Lines containing the string "Blender" are to be collected in full.

EXERCISE DATA >>
-*-*-
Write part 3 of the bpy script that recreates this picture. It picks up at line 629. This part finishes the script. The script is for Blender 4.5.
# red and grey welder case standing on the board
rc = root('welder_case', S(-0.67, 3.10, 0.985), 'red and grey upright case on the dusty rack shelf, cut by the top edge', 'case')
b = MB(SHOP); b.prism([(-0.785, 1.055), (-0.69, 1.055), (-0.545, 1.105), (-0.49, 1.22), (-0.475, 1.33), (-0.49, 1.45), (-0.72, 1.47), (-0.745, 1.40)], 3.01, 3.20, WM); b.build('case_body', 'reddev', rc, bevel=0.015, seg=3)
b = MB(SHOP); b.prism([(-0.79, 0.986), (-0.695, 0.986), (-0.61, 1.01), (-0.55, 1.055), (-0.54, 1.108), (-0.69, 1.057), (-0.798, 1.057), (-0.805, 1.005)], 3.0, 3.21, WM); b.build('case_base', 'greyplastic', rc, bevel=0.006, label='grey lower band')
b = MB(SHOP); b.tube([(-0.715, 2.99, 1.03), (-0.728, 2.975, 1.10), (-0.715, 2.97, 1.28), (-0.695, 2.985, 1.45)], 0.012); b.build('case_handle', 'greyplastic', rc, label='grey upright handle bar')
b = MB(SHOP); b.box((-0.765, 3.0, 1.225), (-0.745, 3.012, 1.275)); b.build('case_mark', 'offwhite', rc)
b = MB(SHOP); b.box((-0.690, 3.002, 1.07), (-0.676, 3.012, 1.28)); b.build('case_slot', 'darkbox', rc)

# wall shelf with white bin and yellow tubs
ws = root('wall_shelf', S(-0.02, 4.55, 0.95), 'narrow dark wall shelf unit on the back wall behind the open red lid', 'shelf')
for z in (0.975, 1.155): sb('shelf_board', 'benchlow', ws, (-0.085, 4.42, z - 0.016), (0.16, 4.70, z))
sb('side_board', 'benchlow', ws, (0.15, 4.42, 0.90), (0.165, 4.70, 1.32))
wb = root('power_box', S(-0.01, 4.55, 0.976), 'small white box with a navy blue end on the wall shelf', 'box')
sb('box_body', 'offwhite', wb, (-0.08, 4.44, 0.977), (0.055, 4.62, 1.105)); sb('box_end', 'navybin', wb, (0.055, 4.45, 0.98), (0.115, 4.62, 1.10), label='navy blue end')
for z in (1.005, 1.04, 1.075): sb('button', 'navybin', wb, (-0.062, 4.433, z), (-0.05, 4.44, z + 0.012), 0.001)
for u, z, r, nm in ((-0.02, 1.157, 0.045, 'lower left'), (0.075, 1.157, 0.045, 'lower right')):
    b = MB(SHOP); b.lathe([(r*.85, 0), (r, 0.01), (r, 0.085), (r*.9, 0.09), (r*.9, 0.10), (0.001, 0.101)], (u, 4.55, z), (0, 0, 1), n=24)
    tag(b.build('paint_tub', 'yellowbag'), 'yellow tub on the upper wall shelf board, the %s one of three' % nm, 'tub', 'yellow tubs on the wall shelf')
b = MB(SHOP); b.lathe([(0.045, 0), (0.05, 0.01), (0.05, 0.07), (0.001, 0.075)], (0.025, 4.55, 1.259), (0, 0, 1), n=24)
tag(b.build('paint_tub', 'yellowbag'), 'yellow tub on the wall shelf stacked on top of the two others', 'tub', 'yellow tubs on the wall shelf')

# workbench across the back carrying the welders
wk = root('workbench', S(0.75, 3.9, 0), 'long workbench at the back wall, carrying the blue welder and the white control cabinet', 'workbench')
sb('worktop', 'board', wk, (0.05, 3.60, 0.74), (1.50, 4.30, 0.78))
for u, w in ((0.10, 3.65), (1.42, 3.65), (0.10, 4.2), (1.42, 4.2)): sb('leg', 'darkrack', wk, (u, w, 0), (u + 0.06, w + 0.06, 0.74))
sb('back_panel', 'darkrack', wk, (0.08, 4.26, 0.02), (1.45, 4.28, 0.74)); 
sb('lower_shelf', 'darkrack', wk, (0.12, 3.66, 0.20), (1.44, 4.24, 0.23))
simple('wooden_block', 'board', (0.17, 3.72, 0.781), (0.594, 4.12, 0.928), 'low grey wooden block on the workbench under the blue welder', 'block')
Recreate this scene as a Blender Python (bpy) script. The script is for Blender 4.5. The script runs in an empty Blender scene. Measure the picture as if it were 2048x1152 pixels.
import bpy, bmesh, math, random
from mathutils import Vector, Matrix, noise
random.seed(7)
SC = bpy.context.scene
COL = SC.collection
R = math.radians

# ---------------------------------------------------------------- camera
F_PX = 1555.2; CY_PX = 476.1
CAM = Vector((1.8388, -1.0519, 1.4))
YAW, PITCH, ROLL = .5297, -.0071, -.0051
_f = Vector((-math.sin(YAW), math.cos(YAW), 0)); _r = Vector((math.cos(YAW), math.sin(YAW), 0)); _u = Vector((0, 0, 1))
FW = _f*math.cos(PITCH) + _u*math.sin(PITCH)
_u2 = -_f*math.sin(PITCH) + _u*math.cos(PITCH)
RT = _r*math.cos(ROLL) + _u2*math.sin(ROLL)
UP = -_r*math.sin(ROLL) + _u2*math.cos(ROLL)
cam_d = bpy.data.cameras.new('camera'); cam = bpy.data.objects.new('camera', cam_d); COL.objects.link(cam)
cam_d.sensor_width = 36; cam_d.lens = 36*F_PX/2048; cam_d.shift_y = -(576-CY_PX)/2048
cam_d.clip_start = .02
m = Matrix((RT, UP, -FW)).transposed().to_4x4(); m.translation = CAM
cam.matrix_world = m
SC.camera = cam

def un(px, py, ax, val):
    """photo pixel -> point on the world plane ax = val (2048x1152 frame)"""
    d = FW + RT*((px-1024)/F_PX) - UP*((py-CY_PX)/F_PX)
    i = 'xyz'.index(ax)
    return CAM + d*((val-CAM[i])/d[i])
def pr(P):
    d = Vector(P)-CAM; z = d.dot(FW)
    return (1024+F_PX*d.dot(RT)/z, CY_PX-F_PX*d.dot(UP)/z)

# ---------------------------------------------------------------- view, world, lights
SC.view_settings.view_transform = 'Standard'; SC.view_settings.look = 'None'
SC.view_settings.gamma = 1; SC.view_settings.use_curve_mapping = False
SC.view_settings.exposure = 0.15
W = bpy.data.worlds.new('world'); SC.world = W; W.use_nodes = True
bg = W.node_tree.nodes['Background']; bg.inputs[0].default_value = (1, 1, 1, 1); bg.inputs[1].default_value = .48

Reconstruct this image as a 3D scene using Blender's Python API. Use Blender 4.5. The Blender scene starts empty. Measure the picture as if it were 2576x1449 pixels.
-*-*-
CORRECT OUTPUT >>
Write part 3 of the bpy script that recreates this picture. It picks up at line 629. This part finishes the script. The script is for Blender 4.5.
Recreate this scene as a Blender Python (bpy) script. The script is for Blender 4.5. The script runs in an empty Blender scene. Measure the picture as if it were 2048x1152 pixels.
Reconstruct this image as a 3D scene using Blender's Python API. Use Blender 4.5. The Blender scene starts empty. Measure the picture as if it were 2576x1449 pixels.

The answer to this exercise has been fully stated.